▸ Exercise prompt: Under this line sits a listing. Repeat exactly and only its lines from the one holding "Model this scene" through the one holding "return PITCH +"; skip pictures.

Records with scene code
[start]

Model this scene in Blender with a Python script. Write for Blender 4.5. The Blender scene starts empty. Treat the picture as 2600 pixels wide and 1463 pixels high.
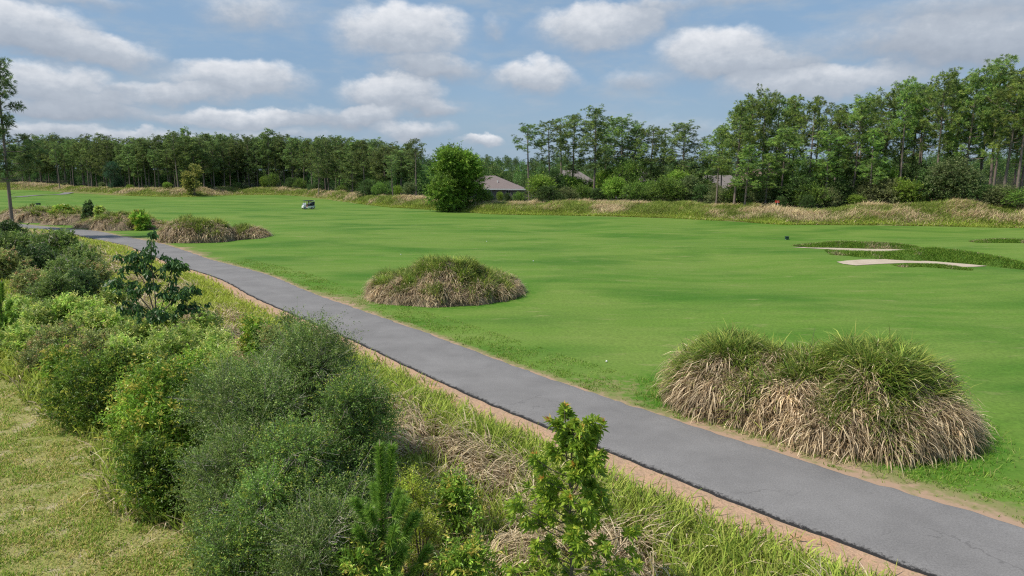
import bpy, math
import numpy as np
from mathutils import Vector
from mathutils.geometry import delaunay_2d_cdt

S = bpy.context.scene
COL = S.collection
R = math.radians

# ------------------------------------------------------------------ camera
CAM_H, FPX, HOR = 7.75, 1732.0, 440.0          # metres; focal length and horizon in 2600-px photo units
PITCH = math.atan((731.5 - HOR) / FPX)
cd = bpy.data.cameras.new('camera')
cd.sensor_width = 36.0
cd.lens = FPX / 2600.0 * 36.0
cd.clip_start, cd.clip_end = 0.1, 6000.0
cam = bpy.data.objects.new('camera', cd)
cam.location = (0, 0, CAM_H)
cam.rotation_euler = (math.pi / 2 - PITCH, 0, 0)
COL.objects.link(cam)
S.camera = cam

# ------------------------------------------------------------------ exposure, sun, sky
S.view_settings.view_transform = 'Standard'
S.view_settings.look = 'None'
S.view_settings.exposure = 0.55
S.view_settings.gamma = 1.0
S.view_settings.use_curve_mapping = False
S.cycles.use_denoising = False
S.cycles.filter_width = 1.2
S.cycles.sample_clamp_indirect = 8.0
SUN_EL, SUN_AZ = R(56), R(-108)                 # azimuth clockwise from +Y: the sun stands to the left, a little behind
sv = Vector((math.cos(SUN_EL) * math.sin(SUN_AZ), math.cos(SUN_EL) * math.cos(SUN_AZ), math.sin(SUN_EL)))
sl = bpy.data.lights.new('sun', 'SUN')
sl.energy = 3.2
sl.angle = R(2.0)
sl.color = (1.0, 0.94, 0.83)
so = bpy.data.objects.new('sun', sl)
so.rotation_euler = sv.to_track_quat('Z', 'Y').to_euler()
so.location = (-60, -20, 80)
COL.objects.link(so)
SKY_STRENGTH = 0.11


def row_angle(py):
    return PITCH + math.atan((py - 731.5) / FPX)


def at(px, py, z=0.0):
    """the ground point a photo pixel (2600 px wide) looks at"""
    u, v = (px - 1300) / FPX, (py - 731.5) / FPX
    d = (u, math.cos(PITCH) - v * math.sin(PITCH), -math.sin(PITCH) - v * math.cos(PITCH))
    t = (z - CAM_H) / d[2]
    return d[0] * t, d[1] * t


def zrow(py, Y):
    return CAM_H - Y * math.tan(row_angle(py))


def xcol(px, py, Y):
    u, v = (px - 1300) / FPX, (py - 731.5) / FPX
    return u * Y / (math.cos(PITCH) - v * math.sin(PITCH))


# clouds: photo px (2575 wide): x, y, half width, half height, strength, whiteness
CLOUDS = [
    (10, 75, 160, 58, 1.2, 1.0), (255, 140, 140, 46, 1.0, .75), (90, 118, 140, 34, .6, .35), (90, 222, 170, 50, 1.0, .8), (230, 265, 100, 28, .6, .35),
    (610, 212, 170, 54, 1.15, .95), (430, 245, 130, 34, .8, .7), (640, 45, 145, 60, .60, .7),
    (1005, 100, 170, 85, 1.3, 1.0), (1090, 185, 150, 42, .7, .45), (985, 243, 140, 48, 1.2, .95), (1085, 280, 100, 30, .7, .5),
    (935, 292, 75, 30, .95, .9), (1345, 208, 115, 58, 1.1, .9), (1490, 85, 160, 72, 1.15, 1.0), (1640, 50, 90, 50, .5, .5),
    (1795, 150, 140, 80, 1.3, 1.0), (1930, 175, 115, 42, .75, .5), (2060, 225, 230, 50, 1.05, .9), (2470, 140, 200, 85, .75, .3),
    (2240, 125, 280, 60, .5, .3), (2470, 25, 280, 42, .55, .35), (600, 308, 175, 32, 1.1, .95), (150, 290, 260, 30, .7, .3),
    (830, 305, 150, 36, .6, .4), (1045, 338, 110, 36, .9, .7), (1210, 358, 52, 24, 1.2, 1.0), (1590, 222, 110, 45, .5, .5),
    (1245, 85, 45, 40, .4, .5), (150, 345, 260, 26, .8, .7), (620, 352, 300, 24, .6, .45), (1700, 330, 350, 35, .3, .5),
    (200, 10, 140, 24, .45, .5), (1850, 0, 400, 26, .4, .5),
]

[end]
[start]

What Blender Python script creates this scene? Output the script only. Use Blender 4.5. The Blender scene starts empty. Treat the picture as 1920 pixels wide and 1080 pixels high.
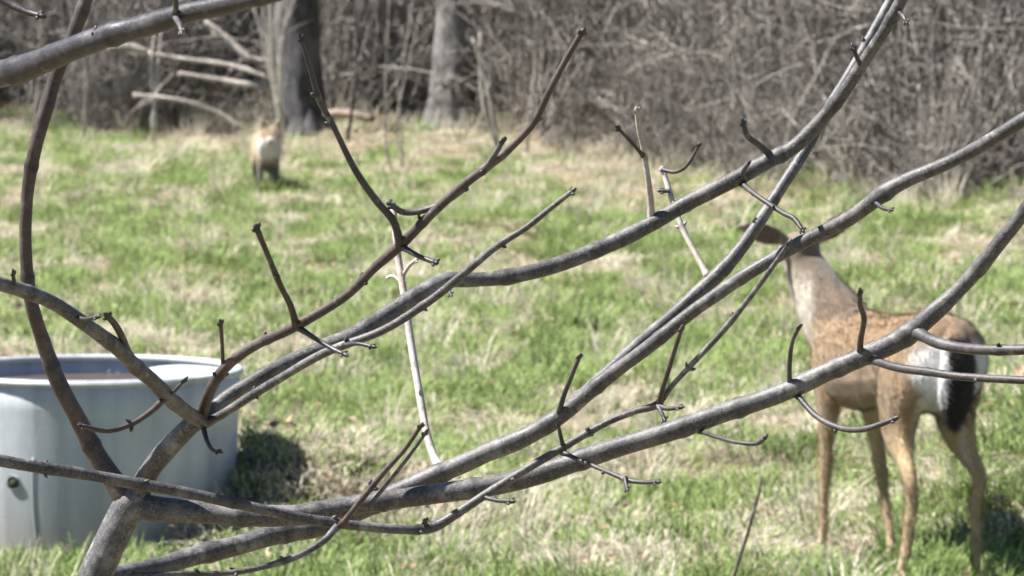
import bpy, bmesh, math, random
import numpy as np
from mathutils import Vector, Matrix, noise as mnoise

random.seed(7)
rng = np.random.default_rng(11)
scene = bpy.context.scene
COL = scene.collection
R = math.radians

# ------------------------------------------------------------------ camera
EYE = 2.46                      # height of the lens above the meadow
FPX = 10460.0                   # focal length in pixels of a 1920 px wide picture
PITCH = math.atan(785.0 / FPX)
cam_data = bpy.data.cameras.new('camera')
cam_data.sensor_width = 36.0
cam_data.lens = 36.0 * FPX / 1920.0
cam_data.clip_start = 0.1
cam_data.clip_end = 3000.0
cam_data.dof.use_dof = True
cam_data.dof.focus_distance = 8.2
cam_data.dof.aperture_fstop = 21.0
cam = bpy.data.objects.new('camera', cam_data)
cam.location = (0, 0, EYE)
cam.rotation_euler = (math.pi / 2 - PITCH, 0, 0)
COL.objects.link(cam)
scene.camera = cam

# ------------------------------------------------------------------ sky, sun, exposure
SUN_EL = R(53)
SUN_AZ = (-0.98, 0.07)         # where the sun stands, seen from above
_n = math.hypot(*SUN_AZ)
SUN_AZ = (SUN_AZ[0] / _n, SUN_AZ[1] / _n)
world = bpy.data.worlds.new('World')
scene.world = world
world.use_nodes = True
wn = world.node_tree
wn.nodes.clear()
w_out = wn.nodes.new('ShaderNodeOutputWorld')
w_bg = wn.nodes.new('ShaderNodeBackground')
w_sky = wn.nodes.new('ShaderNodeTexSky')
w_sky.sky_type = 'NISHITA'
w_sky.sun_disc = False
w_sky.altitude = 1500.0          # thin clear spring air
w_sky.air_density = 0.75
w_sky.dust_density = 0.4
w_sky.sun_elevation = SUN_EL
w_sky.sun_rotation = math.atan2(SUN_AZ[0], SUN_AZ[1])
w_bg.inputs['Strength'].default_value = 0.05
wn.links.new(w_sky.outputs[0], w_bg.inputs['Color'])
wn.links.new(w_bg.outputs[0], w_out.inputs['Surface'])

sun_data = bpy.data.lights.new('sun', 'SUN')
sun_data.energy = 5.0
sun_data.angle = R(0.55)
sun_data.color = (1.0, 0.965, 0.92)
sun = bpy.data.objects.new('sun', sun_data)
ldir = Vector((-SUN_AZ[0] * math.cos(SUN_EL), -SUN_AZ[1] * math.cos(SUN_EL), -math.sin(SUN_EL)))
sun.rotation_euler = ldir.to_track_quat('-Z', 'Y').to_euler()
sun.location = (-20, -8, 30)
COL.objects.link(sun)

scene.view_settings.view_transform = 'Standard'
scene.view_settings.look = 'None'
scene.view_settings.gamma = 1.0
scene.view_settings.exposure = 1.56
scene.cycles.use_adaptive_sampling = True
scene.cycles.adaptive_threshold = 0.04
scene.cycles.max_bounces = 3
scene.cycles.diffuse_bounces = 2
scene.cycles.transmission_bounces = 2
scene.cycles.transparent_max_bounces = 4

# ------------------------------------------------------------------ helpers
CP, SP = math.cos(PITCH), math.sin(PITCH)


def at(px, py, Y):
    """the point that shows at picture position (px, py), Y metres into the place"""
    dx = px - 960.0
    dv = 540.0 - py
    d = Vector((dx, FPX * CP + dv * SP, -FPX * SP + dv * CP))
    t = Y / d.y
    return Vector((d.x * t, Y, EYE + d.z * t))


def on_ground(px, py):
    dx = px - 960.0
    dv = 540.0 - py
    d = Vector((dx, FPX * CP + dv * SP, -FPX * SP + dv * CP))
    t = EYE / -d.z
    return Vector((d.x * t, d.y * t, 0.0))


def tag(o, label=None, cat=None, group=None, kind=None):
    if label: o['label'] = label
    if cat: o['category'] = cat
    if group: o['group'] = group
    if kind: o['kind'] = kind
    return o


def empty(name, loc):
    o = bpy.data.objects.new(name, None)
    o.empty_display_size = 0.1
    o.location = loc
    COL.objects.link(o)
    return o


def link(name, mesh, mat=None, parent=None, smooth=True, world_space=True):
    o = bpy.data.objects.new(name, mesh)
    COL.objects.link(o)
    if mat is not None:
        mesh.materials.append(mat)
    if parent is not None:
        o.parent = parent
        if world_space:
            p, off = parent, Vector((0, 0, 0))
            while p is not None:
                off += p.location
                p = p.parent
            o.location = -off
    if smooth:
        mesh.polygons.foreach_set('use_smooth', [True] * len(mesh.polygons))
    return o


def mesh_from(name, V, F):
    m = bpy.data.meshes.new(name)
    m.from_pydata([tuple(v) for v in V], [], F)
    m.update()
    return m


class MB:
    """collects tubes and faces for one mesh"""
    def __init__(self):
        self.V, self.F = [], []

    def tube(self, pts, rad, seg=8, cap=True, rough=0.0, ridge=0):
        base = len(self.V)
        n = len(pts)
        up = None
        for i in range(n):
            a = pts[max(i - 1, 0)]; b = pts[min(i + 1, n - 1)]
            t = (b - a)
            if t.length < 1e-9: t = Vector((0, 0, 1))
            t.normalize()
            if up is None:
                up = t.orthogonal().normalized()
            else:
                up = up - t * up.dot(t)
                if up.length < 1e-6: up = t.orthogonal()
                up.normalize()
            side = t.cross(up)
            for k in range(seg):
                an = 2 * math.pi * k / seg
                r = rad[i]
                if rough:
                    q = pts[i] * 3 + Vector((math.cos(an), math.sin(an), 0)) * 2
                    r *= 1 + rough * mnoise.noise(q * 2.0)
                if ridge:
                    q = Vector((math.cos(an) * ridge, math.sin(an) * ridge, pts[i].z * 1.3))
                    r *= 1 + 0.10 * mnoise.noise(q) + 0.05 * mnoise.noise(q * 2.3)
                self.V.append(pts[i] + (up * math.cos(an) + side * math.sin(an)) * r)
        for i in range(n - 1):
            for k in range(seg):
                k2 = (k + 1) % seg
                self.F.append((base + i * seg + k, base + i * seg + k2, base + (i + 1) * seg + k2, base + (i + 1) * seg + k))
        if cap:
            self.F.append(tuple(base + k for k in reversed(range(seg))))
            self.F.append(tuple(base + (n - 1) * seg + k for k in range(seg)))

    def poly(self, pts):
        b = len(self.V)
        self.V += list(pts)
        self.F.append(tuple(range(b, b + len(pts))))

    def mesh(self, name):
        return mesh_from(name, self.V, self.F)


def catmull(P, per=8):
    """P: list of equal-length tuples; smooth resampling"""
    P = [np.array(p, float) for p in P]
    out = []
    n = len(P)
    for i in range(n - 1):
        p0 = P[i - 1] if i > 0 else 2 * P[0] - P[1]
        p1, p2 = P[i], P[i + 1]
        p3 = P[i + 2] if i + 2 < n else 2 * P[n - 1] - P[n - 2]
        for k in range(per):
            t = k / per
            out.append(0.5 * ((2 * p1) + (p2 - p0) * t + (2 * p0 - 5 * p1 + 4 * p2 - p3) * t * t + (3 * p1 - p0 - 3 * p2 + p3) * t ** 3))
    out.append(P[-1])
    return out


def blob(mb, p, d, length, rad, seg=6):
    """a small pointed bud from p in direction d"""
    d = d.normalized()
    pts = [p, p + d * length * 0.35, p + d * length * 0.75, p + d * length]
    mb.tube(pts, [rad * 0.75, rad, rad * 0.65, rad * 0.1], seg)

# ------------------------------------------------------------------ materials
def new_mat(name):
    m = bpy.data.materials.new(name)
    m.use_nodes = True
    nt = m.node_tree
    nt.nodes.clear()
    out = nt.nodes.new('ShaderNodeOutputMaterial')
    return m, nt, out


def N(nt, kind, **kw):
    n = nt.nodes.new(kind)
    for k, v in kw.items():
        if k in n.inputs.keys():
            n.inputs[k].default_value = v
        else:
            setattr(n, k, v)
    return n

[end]

▸ Solved exercise:
Model this scene in Blender with a Python script. Write for Blender 4.5. The Blender scene starts empty. Treat the picture as 2600 pixels wide and 1463 pixels high.
import bpy, math
import numpy as np
from mathutils import Vector
from mathutils.geometry import delaunay_2d_cdt

S = bpy.context.scene
COL = S.collection
R = math.radians

# ------------------------------------------------------------------ camera
CAM_H, FPX, HOR = 7.75, 1732.0, 440.0          # metres; focal length and horizon in 2600-px photo units
PITCH = math.atan((731.5 - HOR) / FPX)
cd = bpy.data.cameras.new('camera')
cd.sensor_width = 36.0
cd.lens = FPX / 2600.0 * 36.0
cd.clip_start, cd.clip_end = 0.1, 6000.0
cam = bpy.data.objects.new('camera', cd)
cam.location = (0, 0, CAM_H)
cam.rotation_euler = (math.pi / 2 - PITCH, 0, 0)
COL.objects.link(cam)
S.camera = cam

# ------------------------------------------------------------------ exposure, sun, sky
S.view_settings.view_transform = 'Standard'
S.view_settings.look = 'None'
S.view_settings.exposure = 0.55
S.view_settings.gamma = 1.0
S.view_settings.use_curve_mapping = False
S.cycles.use_denoising = False
S.cycles.filter_width = 1.2
S.cycles.sample_clamp_indirect = 8.0
SUN_EL, SUN_AZ = R(56), R(-108)                 # azimuth clockwise from +Y: the sun stands to the left, a little behind
sv = Vector((math.cos(SUN_EL) * math.sin(SUN_AZ), math.cos(SUN_EL) * math.cos(SUN_AZ), math.sin(SUN_EL)))
sl = bpy.data.lights.new('sun', 'SUN')
sl.energy = 3.2
sl.angle = R(2.0)
sl.color = (1.0, 0.94, 0.83)
so = bpy.data.objects.new('sun', sl)
so.rotation_euler = sv.to_track_quat('Z', 'Y').to_euler()
so.location = (-60, -20, 80)
COL.objects.link(so)
SKY_STRENGTH = 0.11


def row_angle(py):
    return PITCH + math.atan((py - 731.5) / FPX)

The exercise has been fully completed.